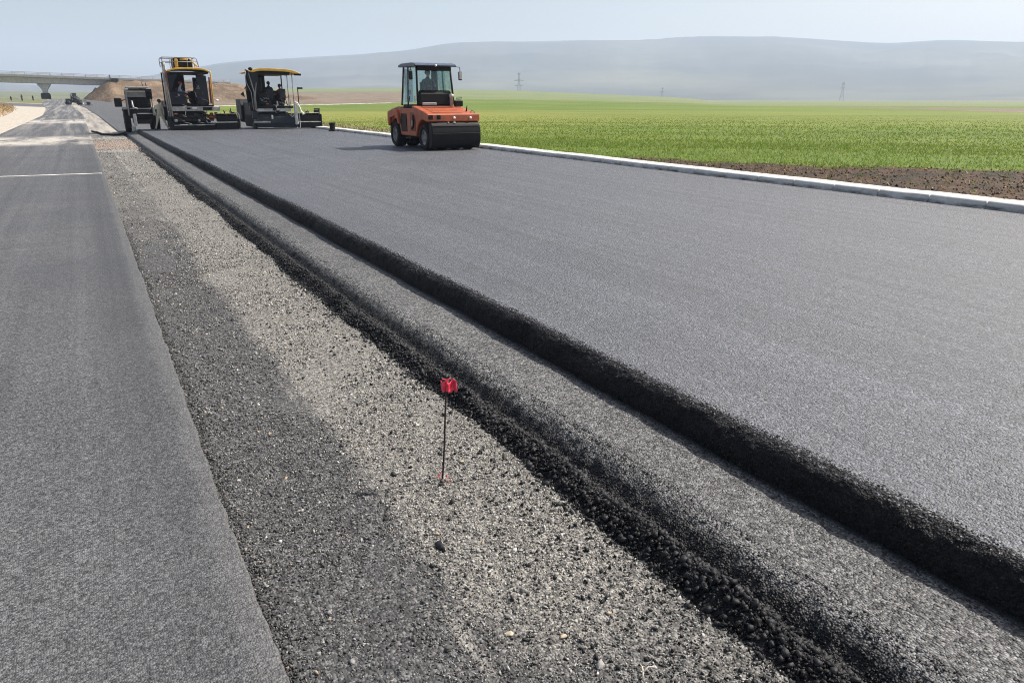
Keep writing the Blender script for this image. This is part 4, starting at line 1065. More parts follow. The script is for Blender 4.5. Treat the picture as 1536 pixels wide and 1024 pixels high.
for k in range(3):
    b = MB(); b.prism([(-1.75 + k * .42, 1.36 + k * .078), (-1.45 + k * .42, 1.416 + k * .078), (-1.45 + k * .42, 1.424 + k * .078), (-1.75 + k * .42, 1.368 + k * .078)], -.7, .5); b.build('bonnet_panel', M['orange_dark' if k == 2 else 'orange'], ro)
b = MB(); b.box((-.3, -.50, 1.66), (.6, .10, .10), bev=.02); b.build('wiper_motor', M['grey'], ro)
person('person', 'operator in dark clothes seated inside the orange roller cab', (ROL[0] + .03, ROL[1] + .38, 1.36), 0, seated(.55), dict(shirt='dark_cloth', trousers='dark_cloth', shoes='shoe'))

# ================================================================== PAVERS (rear towards the camera)
def seat_part(parent, x, y, z, mat='seat'):
    b = MB(); b.box((x, y, z + .42), (.46, .46, .12), bev=.04, seg=2); b.box((x, y - .24, z + .78), (.46, .12, .62), bev=.05, seg=2); b.box((x, y, z + .2), (.2, .2, .4)); return b.build('operator_seat', M[mat], parent)
def track(parent, x):
    b = MB(); b.prism([(1.3, .25), (1.45, .08), (4.2, .08), (4.5, .3), (4.5, .6), (4.2, .85), (1.6, .85), (1.3, .65)], x - .16, x + .16, .02); return b.build('crawler_track', M['rubber'], parent)
def arc_roof(x0, x1, y0, y1, z0, rise, th, drop=0.0, n=14):
    P = []
    for i in range(n + 1):
        t_ = i / n; P.append((x0 + (x1 - x0) * t_, z0 + rise * (1 - (2 * t_ - 1) ** 4) - drop * t_))
    Q = [(p[0] * 1.0, p[1] - th) for p in P[1:-1]][::-1]
    b = MB(); b.prism(P + Q, y0, y1, .015, axis='Y'); return b

P1 = gp(294, 195.5, 0)
p1 = thing('asphalt_paver', 'asphalt paver with rails on its yellow canopy, nearer the old lane', 'paver', (P1[0], P1[1] + .3, 0), group=None)
p1.scale = (.88, .95, .885)
b = MB(); b.prism([(-.1, .04), (-.1, .30), (.05, .42), (.85, .46), (.95, .3), (.95, .04)], -1.35, 1.35, .02)
sc_ = b.build('screed', M['black'], p1)
b = MB(); b.box((0, -.115, .33), (2.6, .03, .03), bev=.005); b.box((-.7, -.2, .36), (.5, .12, .02)); b.box((.4, -.2, .32), (.6, .14, .02)); b.build('screed_strip', M['pale'], sc_)
b = MB(); b.prism([(-.25, .04), (-.25, .40), (-.15, .46), (.5, .46), (.5, .04)], 1.36, 2.85, .02); b.prism([(-.2, .52), (-.2, .92), (.0, 1.04), (.42, 1.04), (.42, .52)], 1.5, 2.8, .03)
sx_ = b.build('screed_extension', M['black'], p1)
b = MB(); b.box((2.1, -.262, .47), (1.5, .03, .035), bev=.006); b.box((2.12, -.12, 1.05), (1.35, .3, .03), bev=.006); b.build('trim_strip', M['beam'], sx_)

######

__TASK INSTRUCTIONS__: Return the full material word for word. Do not include the pictures.

__ANSWER TO THIS TASK__:
Keep writing the Blender script for this image. This is part 4, starting at line 1065. More parts follow. The script is for Blender 4.5. Treat the picture as 1536 pixels wide and 1024 pixels high.
for k in range(3):
    b = MB(); b.prism([(-1.75 + k * .42, 1.36 + k * .078), (-1.45 + k * .42, 1.416 + k * .078), (-1.45 + k * .42, 1.424 + k * .078), (-1.75 + k * .42, 1.368 + k * .078)], -.7, .5); b.build('bonnet_panel', M['orange_dark' if k == 2 else 'orange'], ro)
b = MB(); b.box((-.3, -.50, 1.66), (.6, .10, .10), bev=.02); b.build('wiper_motor', M['grey'], ro)
person('person', 'operator in dark clothes seated inside the orange roller cab', (ROL[0] + .03, ROL[1] + .38, 1.36), 0, seated(.55), dict(shirt='dark_cloth', trousers='dark_cloth', shoes='shoe'))

# ================================================================== PAVERS (rear towards the camera)
def seat_part(parent, x, y, z, mat='seat'):
    b = MB(); b.box((x, y, z + .42), (.46, .46, .12), bev=.04, seg=2); b.box((x, y - .24, z + .78), (.46, .12, .62), bev=.05, seg=2); b.box((x, y, z + .2), (.2, .2, .4)); return b.build('operator_seat', M[mat], parent)
def track(parent, x):
    b = MB(); b.prism([(1.3, .25), (1.45, .08), (4.2, .08), (4.5, .3), (4.5, .6), (4.2, .85), (1.6, .85), (1.3, .65)], x - .16, x + .16, .02); return b.build('crawler_track', M['rubber'], parent)
def arc_roof(x0, x1, y0, y1, z0, rise, th, drop=0.0, n=14):
    P = []
    for i in range(n + 1):
        t_ = i / n; P.append((x0 + (x1 - x0) * t_, z0 + rise * (1 - (2 * t_ - 1) ** 4) - drop * t_))
    Q = [(p[0] * 1.0, p[1] - th) for p in P[1:-1]][::-1]
    b = MB(); b.prism(P + Q, y0, y1, .015, axis='Y'); return b

P1 = gp(294, 195.5, 0)
p1 = thing('asphalt_paver', 'asphalt paver with rails on its yellow canopy, nearer the old lane', 'paver', (P1[0], P1[1] + .3, 0), group=None)
p1.scale = (.88, .95, .885)
b = MB(); b.prism([(-.1, .04), (-.1, .30), (.05, .42), (.85, .46), (.95, .3), (.95, .04)], -1.35, 1.35, .02)
sc_ = b.build('screed', M['black'], p1)
b = MB(); b.box((0, -.115, .33), (2.6, .03, .03), bev=.005); b.box((-.7, -.2, .36), (.5, .12, .02)); b.box((.4, -.2, .32), (.6, .14, .02)); b.build('screed_strip', M['pale'], sc_)
b = MB(); b.prism([(-.25, .04), (-.25, .40), (-.15, .46), (.5, .46), (.5, .04)], 1.36, 2.85, .02); b.prism([(-.2, .52), (-.2, .92), (.0, 1.04), (.42, 1.04), (.42, .52)], 1.5, 2.8, .03)
sx_ = b.build('screed_extension', M['black'], p1)
b = MB(); b.box((2.1, -.262, .47), (1.5, .03, .035), bev=.006); b.box((2.12, -.12, 1.05), (1.35, .3, .03), bev=.006); b.build('trim_strip', M['beam'], sx_)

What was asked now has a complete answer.